▸ **Data shown**
________________________

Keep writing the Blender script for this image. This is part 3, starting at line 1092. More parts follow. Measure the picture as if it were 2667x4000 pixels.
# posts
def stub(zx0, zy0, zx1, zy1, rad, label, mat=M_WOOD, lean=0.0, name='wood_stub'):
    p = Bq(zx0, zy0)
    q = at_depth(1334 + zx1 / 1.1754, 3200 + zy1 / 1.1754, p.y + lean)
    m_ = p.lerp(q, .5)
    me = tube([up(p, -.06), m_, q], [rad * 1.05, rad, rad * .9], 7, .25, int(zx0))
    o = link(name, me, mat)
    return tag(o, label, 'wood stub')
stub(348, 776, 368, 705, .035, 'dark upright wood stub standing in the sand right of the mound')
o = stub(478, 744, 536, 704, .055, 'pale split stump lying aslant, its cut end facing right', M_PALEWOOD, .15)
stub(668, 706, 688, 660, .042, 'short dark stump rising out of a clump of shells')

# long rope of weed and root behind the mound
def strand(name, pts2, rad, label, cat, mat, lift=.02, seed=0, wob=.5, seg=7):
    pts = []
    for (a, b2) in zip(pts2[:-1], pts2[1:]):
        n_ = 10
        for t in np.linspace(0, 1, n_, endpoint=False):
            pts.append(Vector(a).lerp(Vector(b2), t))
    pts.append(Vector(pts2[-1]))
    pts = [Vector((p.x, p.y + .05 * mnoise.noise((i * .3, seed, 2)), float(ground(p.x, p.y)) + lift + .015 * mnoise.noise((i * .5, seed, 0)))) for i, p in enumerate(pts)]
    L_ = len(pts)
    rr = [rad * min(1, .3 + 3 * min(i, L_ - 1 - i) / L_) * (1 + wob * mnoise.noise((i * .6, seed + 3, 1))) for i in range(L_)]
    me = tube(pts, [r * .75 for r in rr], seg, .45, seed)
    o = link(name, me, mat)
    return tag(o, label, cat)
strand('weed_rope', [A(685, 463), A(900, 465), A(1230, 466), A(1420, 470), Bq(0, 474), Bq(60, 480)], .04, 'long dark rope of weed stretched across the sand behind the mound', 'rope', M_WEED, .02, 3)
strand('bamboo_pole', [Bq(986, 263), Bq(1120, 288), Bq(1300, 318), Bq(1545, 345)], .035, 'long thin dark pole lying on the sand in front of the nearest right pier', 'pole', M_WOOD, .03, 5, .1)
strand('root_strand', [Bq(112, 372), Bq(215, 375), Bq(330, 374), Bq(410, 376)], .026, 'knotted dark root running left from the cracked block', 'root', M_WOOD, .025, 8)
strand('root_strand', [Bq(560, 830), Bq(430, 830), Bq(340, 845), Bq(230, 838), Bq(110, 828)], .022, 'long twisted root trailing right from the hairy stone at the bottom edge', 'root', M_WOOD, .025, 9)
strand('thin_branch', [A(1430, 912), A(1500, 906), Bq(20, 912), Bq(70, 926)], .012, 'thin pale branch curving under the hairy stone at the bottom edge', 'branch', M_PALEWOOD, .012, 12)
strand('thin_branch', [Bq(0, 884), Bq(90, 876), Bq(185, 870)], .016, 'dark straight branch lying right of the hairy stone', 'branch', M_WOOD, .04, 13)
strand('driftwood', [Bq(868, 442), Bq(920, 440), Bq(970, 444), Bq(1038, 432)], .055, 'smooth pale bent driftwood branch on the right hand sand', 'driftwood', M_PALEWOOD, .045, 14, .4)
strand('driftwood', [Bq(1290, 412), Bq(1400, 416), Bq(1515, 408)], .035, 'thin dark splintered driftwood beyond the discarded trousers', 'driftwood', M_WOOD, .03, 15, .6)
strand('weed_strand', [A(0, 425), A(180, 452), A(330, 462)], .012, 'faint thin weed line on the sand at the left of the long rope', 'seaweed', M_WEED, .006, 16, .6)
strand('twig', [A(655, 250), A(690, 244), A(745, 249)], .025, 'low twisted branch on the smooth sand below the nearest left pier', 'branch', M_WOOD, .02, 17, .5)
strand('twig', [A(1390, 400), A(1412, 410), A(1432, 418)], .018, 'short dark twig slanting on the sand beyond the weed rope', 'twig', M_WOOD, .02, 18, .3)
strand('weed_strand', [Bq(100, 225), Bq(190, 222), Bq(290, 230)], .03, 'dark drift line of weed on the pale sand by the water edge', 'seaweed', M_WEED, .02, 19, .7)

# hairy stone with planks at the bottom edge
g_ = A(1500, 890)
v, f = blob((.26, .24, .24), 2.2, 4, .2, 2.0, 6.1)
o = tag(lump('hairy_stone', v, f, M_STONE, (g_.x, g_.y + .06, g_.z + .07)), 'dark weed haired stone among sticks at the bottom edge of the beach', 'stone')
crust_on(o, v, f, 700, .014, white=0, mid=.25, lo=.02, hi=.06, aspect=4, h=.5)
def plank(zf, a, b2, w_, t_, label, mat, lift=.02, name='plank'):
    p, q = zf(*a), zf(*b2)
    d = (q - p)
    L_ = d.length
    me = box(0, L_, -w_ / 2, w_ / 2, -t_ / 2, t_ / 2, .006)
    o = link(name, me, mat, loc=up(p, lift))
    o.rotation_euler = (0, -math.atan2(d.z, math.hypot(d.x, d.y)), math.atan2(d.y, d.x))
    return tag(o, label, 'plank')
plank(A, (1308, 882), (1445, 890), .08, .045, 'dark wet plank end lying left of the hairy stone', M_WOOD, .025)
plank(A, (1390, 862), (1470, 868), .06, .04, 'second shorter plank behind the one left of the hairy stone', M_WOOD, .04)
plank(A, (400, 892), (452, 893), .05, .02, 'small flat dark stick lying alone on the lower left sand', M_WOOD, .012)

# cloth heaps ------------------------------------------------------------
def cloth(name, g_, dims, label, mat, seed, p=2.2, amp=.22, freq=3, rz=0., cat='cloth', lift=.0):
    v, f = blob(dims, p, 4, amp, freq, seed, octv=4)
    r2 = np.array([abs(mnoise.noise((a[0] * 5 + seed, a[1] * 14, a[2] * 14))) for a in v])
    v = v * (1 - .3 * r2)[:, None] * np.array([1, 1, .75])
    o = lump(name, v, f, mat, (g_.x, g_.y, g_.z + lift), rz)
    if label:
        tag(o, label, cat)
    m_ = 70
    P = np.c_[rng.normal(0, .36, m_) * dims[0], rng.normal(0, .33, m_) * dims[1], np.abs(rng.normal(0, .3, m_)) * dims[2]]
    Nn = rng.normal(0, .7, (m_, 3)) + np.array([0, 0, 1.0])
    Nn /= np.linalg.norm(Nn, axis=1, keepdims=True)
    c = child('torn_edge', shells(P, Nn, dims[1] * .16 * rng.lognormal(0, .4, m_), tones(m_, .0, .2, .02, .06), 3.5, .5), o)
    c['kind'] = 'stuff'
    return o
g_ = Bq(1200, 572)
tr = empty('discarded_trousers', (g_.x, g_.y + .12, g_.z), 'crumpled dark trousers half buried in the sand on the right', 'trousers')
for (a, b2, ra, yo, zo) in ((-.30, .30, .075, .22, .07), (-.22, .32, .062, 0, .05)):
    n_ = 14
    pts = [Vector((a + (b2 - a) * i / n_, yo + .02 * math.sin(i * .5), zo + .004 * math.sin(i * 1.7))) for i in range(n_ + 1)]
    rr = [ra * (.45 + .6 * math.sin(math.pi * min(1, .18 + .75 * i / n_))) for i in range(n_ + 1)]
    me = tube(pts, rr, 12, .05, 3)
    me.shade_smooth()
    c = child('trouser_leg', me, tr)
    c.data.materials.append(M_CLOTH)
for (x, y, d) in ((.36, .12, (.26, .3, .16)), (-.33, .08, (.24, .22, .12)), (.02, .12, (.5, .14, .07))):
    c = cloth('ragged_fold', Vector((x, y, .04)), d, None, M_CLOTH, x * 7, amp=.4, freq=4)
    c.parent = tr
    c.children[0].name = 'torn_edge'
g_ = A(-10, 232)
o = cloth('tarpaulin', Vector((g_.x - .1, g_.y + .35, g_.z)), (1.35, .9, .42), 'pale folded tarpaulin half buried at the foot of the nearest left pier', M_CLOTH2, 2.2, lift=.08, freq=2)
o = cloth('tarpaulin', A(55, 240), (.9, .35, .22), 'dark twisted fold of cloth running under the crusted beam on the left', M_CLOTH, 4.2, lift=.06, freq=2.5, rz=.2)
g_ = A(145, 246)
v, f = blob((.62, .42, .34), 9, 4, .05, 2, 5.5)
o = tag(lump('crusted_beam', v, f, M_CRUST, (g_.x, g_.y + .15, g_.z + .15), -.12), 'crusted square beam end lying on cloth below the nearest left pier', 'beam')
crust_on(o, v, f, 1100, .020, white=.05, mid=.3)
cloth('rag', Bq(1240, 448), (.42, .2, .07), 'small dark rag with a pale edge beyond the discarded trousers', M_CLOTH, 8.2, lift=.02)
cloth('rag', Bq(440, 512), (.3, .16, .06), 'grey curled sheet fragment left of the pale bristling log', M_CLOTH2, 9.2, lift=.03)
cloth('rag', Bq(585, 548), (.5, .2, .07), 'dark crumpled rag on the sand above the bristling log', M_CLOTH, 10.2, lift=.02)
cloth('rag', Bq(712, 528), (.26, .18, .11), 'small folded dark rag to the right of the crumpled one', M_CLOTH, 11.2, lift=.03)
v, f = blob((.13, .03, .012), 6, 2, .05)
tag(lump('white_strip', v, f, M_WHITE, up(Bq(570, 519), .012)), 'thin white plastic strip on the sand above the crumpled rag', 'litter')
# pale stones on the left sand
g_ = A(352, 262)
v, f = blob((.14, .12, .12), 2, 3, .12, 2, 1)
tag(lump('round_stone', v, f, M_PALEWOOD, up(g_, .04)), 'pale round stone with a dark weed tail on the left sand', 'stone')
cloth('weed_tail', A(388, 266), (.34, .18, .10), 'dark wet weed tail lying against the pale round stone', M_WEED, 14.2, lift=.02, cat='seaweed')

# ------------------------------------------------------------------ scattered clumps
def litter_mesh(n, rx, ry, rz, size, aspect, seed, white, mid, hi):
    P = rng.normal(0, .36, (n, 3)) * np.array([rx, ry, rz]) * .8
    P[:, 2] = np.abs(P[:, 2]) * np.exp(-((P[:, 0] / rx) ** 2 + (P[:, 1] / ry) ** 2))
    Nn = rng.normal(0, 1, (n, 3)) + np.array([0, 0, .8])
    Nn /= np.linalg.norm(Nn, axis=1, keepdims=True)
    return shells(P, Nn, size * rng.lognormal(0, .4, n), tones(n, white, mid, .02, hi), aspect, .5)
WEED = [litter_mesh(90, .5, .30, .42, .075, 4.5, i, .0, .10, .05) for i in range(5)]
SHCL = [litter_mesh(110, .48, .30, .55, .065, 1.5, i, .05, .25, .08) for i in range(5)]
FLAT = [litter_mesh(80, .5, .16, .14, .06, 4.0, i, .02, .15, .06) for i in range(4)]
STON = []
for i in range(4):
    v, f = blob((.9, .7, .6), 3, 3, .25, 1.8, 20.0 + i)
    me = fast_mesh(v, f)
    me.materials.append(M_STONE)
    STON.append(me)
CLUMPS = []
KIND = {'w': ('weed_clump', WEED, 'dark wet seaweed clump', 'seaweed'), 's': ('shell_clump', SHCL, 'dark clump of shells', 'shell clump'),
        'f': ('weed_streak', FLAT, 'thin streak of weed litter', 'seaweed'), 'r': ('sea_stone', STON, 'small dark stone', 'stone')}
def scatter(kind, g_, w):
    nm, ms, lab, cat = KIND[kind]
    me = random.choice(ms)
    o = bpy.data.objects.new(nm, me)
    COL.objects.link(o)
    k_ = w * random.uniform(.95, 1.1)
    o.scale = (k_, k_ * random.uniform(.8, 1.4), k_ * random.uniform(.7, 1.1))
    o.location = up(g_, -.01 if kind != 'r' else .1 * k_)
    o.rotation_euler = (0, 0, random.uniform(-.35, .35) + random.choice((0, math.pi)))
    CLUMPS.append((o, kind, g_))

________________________

▸ **Objective**
From the very first line of the data through the line with "stub(668, 706, 688, 660, .042, 'short" in it, please reproduce each line exactly and output nothing more.

▸ **Task result**
Keep writing the Blender script for this image. This is part 3, starting at line 1092. More parts follow. Measure the picture as if it were 2667x4000 pixels.
# posts
def stub(zx0, zy0, zx1, zy1, rad, label, mat=M_WOOD, lean=0.0, name='wood_stub'):
    p = Bq(zx0, zy0)
    q = at_depth(1334 + zx1 / 1.1754, 3200 + zy1 / 1.1754, p.y + lean)
    m_ = p.lerp(q, .5)
    me = tube([up(p, -.06), m_, q], [rad * 1.05, rad, rad * .9], 7, .25, int(zx0))
    o = link(name, me, mat)
    return tag(o, label, 'wood stub')
stub(348, 776, 368, 705, .035, 'dark upright wood stub standing in the sand right of the mound')
o = stub(478, 744, 536, 704, .055, 'pale split stump lying aslant, its cut end facing right', M_PALEWOOD, .15)
stub(668, 706, 688, 660, .042, 'short dark stump rising out of a clump of shells')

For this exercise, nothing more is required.